Start of DATA BLOCK

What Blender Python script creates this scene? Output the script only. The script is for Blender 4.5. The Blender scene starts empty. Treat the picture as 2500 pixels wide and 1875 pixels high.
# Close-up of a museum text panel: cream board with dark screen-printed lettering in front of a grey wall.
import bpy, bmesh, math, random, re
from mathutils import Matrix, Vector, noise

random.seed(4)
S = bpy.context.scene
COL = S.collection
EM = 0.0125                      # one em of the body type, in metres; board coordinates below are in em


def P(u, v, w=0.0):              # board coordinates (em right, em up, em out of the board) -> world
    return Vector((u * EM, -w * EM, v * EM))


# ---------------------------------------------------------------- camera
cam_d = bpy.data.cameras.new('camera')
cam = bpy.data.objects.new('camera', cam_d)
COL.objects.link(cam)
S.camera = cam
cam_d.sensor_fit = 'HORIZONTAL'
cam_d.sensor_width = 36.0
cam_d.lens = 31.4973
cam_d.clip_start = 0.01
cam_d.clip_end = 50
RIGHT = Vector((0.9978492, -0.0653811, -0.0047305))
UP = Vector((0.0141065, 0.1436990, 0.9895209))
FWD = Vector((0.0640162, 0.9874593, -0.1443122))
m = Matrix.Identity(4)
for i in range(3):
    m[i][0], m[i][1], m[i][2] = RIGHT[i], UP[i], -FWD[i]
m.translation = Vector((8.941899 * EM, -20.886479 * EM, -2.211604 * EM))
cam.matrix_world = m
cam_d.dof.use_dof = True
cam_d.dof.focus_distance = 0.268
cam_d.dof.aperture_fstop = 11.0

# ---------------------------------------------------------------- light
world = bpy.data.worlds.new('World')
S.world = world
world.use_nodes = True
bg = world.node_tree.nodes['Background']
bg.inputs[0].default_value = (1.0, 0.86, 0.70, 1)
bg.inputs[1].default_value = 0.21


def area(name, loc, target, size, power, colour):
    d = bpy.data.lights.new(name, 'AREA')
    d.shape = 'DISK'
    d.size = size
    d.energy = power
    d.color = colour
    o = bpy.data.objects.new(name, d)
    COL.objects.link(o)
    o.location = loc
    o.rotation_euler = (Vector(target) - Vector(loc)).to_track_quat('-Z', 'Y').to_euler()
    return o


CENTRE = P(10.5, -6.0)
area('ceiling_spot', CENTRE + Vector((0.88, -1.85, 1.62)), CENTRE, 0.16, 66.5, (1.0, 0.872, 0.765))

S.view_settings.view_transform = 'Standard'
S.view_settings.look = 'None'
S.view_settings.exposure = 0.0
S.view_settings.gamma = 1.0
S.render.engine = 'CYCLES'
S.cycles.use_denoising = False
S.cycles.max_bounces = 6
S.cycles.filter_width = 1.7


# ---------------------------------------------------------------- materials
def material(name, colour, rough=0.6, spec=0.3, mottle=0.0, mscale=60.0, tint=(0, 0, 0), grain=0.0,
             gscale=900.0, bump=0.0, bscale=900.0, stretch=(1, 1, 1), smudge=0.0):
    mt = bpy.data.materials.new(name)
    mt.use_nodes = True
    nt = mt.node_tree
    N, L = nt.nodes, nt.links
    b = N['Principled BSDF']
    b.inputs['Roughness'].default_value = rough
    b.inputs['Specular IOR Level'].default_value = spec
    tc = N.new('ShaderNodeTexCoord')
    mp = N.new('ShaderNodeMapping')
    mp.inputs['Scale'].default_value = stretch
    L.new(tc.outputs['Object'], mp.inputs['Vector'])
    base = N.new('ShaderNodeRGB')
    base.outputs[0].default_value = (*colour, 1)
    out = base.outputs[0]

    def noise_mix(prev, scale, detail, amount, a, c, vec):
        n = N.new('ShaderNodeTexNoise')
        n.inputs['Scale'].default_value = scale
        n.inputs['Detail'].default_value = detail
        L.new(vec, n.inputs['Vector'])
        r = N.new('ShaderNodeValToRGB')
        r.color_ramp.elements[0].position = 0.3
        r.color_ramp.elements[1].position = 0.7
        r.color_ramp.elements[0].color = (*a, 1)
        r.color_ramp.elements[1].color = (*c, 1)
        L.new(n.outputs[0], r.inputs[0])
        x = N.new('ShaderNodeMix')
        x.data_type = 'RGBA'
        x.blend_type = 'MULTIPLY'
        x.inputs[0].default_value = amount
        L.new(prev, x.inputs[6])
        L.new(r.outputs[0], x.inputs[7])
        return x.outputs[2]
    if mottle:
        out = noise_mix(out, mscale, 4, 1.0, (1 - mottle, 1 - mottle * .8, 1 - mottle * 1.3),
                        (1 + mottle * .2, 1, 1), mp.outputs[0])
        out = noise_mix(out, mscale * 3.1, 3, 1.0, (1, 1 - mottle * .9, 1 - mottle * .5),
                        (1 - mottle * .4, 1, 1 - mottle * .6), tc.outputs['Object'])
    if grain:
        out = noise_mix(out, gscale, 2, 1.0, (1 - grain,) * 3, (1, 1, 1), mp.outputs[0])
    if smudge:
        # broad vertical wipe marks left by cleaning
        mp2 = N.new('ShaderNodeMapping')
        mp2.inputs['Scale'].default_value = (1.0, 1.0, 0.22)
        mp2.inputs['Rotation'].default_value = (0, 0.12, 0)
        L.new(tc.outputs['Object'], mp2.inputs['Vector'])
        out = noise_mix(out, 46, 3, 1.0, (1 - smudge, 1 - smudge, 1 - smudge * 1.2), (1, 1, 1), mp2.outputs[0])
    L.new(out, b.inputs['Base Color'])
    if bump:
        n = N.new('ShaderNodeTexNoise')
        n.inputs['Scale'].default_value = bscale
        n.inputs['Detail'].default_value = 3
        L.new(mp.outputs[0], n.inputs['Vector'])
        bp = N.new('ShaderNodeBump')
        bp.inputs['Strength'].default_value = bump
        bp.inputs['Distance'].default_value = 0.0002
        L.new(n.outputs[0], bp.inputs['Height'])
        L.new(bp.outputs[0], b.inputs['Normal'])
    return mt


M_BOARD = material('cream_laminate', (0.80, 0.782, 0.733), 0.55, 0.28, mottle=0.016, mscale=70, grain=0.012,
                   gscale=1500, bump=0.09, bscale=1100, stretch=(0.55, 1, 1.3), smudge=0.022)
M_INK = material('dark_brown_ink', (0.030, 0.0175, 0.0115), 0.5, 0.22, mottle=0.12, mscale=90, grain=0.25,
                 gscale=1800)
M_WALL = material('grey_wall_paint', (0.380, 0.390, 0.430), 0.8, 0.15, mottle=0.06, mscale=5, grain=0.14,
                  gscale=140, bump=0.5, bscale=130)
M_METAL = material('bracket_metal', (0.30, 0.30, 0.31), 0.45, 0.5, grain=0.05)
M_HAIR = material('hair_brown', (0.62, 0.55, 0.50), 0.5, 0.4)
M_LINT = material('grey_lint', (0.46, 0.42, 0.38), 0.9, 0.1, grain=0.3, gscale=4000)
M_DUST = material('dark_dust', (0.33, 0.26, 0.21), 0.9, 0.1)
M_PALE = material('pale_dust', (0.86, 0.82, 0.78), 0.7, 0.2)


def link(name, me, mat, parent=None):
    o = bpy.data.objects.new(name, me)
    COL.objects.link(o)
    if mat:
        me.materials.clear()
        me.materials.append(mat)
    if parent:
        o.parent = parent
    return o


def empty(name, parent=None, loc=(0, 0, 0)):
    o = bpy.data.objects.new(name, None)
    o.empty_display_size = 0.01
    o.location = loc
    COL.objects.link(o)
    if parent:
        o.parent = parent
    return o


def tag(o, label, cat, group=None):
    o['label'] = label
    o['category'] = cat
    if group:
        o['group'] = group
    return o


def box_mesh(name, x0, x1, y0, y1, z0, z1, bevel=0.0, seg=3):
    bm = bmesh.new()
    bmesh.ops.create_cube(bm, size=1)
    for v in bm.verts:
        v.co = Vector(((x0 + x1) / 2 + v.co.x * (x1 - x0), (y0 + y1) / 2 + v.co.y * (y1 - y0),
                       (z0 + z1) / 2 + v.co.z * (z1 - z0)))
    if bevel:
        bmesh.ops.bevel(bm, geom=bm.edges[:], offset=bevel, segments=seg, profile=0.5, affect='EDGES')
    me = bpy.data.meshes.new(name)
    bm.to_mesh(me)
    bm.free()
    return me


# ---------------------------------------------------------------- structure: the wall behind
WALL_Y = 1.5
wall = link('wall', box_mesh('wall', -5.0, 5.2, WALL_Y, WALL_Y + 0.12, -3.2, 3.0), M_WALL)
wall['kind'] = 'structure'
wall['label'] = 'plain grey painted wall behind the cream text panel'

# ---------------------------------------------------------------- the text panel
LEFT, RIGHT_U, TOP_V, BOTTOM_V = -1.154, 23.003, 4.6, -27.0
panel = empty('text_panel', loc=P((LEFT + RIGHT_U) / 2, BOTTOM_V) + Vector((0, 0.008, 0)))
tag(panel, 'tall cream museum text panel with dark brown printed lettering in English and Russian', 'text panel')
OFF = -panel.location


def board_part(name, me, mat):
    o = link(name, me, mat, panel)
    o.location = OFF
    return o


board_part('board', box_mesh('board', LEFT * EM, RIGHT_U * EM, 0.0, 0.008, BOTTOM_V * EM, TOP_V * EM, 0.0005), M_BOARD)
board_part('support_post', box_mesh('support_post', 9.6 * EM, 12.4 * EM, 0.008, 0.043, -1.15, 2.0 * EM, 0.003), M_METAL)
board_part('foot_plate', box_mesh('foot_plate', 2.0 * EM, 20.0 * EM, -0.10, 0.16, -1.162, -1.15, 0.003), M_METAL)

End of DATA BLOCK

WHAT IS NEEDED: From the opening line of the data above, please print each line as written up to and including the line that contains "EM = 0.0125", and nothing more.

WRITTEN RESPONSE:
What Blender Python script creates this scene? Output the script only. The script is for Blender 4.5. The Blender scene starts empty. Treat the picture as 2500 pixels wide and 1875 pixels high.
# Close-up of a museum text panel: cream board with dark screen-printed lettering in front of a grey wall.
import bpy, bmesh, math, random, re
from mathutils import Matrix, Vector, noise

random.seed(4)
S = bpy.context.scene
COL = S.collection
EM = 0.0125                      # one em of the body type, in metres; board coordinates below are in em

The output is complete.